Présidentielle 2020 en Côte d’Ivoire: Qui peut arrêter Amadou Gon Coulibaly ? Comment Adama Bictogo lui crée des inimitiés…
Alors qu’il continue d’entretenir publiquement le suspense sur une candidature à la présidentielle de 2020, Alassane Ouattara confie volontiers, en privé, vouloir finalement pousser son premier ministre et bras droit historique Amadou Gon Coulibaly. Analyse.
Spin doctors. Le président ivoirien a reconsidéré sa position face au contexte local et aux recommandations de plusieurs de ses homologues ouest-africains. Le chef du gouvernement depuis janvier 2017 devrait représenter les couleurs et les intérêts du Rassemblement des houphouëtistes pour la démocratie et la paix (RHDP, au pouvoir), né l’an dernier de la fusion d’une dizaine de formations. « Gon », 60 ans, compose d’ores et déjà une équipe de choc pour corriger rapidement un manque patent de charisme.
Personnalité rentrée, le compagnon de route d’Alassane Ouattara maîtrise peu les interventions publiques, a fortiori l’épreuve d’une campagne électorale ( LC n°752).
Il vient de confier son image aux mains de la directrice de la communication présidentielle, Masséré Touré. A l’intersection de tous les pouvoirs, celle qui a géré de nombreux dossiers aux côtés du chef du gouvernement, dont les négociations entre Puma Energy Côte d’Ivoire, dirigée par son frère Ahmadou Touré, et la Petroci ( LC n°754), a été préférée au journaliste Bakary Sanogo, responsable de la communication de la primature. Nièce d’Alassane Ouattara, Masséré Touré a fait appel à Abdou Cissé, photographe attitré de l’ex-représentante spéciale du secrétaire général des Nations Unies à Abidjan, Aïchatou Mindaoudou.
D’autres personnalités comme le patron des services extérieurs, Amadou Coulibaly dit « AMS », ont inspiré la création sur Facebook d’AGC WebTV. Objectif de cette chaîne : rattraper le retard du premier ministre sur les candidats potentiels plus médiatiques tel Guillaume Soro. Conseillère de l’ex-premier ministre français François Fillon, la Franco-Sénégalaise Coumba Dioukhané doit compléter ce staff, tout comme Fabrice Sawegnon, patron du groupe Voodoo.
Réseaux. Clivant mais technicien besogneux, « Gon » disposera, grâce au RHDP, d’un redoutable appareil de campagne. Il bénéficie par ailleurs de réseaux politiques et économiques bâtis au sommet de l’Etat depuis des années, d’abord comme ministre de l’agriculture de Laurent Gbagbo (2002-2010), puis comme secrétaire général de la présidence de 2011 à 2017.

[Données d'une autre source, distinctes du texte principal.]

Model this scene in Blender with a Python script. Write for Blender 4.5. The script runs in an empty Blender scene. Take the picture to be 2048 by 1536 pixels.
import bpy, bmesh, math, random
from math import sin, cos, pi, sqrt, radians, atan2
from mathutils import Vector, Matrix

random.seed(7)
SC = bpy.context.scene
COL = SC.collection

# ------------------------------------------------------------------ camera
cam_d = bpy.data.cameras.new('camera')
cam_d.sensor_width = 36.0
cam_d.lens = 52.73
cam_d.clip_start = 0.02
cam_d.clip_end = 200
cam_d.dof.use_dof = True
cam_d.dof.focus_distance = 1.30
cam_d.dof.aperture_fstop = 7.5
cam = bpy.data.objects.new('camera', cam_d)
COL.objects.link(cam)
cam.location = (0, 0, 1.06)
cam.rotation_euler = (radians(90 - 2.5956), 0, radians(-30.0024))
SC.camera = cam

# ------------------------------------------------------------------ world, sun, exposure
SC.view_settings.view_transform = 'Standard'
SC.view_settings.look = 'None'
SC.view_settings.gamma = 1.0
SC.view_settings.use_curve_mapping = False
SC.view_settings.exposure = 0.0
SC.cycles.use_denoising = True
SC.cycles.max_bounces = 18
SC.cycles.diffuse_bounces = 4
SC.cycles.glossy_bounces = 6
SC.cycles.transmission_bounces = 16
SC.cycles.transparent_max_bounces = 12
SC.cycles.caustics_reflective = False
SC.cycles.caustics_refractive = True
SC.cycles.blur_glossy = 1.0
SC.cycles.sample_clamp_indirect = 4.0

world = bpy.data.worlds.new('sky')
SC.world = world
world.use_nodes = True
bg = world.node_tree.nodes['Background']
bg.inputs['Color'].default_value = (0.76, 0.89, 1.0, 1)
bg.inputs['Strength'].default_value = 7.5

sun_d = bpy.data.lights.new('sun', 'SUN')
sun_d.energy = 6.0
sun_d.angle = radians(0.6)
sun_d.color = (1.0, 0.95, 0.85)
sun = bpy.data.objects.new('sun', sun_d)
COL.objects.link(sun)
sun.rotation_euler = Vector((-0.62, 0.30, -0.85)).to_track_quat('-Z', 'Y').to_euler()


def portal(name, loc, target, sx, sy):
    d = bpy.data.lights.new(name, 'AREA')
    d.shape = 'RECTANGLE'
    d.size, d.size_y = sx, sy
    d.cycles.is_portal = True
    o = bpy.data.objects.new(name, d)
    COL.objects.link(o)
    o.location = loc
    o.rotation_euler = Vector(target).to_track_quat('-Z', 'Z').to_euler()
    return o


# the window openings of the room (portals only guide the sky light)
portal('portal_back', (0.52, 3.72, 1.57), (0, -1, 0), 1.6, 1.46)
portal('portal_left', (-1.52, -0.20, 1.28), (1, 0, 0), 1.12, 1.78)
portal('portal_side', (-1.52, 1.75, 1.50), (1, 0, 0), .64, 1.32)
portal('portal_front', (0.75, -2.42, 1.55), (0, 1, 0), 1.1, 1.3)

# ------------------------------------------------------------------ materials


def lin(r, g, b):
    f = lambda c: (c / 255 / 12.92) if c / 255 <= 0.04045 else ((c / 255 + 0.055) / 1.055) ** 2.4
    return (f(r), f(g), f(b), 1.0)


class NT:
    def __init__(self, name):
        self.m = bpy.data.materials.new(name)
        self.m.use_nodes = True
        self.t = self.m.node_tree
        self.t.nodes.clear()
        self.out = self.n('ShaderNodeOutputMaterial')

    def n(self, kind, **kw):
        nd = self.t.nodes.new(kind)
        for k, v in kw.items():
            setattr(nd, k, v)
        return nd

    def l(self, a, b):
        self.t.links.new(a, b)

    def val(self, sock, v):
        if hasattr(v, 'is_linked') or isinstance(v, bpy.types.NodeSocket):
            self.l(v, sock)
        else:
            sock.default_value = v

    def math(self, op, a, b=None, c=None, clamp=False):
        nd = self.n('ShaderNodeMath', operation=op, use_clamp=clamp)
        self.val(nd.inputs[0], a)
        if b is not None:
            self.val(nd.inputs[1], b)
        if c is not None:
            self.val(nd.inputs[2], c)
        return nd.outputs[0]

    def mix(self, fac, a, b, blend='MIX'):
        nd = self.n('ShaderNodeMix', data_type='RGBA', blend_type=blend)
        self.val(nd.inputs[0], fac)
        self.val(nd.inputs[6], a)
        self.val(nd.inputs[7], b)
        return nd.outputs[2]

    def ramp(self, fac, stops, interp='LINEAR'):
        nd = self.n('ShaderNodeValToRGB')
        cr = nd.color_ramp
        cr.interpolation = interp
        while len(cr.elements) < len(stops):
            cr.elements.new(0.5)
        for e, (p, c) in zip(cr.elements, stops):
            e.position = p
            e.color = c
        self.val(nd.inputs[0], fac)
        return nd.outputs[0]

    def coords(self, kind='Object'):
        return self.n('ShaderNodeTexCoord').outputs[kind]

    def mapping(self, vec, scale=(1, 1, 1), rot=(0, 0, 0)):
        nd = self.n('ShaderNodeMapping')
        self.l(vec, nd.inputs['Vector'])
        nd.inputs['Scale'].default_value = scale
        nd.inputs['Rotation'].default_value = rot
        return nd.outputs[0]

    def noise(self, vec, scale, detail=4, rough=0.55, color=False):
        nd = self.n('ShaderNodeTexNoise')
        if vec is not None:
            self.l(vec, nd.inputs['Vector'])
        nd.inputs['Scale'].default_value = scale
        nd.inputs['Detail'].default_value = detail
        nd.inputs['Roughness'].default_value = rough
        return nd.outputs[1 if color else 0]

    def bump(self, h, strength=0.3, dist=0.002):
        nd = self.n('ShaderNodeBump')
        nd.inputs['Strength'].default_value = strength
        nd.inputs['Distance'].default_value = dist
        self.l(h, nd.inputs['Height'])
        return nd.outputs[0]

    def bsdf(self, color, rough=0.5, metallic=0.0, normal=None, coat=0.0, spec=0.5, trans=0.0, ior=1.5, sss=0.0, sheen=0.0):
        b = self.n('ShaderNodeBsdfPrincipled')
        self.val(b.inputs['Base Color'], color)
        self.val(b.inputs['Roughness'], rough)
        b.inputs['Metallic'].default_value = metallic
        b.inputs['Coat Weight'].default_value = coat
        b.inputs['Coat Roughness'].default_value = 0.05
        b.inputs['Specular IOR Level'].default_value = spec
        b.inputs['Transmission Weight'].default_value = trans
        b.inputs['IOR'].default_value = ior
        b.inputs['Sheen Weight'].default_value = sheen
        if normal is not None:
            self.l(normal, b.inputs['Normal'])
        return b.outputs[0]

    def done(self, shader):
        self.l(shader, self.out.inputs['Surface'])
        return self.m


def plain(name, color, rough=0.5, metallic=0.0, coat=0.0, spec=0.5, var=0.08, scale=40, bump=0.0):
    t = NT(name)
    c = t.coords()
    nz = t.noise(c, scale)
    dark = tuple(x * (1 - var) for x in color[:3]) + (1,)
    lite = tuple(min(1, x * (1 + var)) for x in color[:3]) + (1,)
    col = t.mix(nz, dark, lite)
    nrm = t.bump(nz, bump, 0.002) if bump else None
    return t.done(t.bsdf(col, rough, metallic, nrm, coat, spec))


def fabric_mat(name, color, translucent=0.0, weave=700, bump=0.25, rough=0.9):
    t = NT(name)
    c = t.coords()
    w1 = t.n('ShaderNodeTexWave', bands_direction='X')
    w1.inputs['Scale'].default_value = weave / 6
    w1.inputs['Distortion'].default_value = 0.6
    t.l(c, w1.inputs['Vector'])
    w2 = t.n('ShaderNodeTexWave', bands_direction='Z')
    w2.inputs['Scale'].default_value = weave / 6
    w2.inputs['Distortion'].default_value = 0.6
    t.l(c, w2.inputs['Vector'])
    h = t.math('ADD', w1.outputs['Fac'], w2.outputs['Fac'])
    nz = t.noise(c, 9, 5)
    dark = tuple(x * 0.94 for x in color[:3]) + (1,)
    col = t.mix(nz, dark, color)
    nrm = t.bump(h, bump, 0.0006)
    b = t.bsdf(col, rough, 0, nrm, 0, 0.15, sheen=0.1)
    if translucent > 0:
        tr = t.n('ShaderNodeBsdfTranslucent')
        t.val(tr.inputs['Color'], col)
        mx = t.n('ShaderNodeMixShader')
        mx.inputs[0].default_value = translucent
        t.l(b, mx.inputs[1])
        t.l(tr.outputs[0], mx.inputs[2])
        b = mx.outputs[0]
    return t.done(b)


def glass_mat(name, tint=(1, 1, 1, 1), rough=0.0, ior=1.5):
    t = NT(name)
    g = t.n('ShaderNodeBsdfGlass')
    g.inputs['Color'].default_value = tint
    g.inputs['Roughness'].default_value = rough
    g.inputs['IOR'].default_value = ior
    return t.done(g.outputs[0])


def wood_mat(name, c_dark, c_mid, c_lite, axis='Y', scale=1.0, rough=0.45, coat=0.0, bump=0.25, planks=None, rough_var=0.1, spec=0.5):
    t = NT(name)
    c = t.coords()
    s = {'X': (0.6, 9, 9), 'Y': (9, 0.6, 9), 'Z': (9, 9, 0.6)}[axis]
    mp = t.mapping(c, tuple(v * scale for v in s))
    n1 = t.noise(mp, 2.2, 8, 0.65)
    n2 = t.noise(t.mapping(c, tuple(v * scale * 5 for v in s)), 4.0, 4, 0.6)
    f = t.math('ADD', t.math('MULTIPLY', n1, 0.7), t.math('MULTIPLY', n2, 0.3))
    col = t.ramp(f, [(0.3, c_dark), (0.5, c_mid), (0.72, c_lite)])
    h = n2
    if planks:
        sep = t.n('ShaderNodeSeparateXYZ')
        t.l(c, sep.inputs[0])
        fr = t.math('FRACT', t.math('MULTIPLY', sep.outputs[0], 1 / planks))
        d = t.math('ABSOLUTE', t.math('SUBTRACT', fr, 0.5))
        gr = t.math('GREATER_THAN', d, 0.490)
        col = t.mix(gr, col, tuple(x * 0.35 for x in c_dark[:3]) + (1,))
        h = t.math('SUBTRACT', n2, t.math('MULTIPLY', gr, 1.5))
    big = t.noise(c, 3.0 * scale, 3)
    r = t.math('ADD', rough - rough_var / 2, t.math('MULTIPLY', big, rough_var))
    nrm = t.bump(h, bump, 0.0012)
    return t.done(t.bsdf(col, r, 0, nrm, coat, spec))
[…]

Dès sa nomination à la tête du gouvernement, il a positionné son premier cercle ( LC n°745), dont son cousin Amadou Koné, originaire comme lui de Korogho (nord). Successeur de Gaoussou Touré au ministère stratégique des transports, Koné, 50 ans, est, en dépit du protocole le plaçant derrière d’autres collègues, la pièce maîtresse de l’exécutif, au point d’être surnommé « Premier ministre n°2 ».
Des figures comme Tchéré Séka, conseiller spécial à la primature tout comme le Français Philippe Serey-Eiffel, auparavant directeur de cabinet de Gon Coulibaly, et l’ex-DG des douanes Issa Coulibaly devraient jouer un rôle de premier plan auprès du candidat du RHDP.
Affaires. Gon Coulibaly a également tissé des liens étroits avec les milieux économiques, en particulier dans le cacao ( LC n°795), et il n’hésite pas à trancher sur des dossiers emblématiques comme le tramway d’Abidjan. Illustrées par son amitié pour Adama Bictogo, ces connexions valent aujourd’hui au premier ministre de nombreuses inimitiés.
Poussé à démissionner du ministère de l’intégration régionale après le scandale de détournement des indemnités dues aux victimes du Probo Koala, l’actuel patron du groupe Snedai, membre du directoire du RHDP, doit en partie son ascension à Gon Coulibaly, lequel a permis à son groupe, ainsi qu’à la junior Lagune Exploration Afrique de son frère Moumouni Michel Bictogo, d’obtenir plusieurs contrats de gré à gré. Risqué, ce lien entre politique et business vient d’ailleurs de justifier un recadrage d’Alassane Ouattara. Ce dernier conseille à son dauphin d’assainir ce type de relations à l’approche de l’échéance de 2020.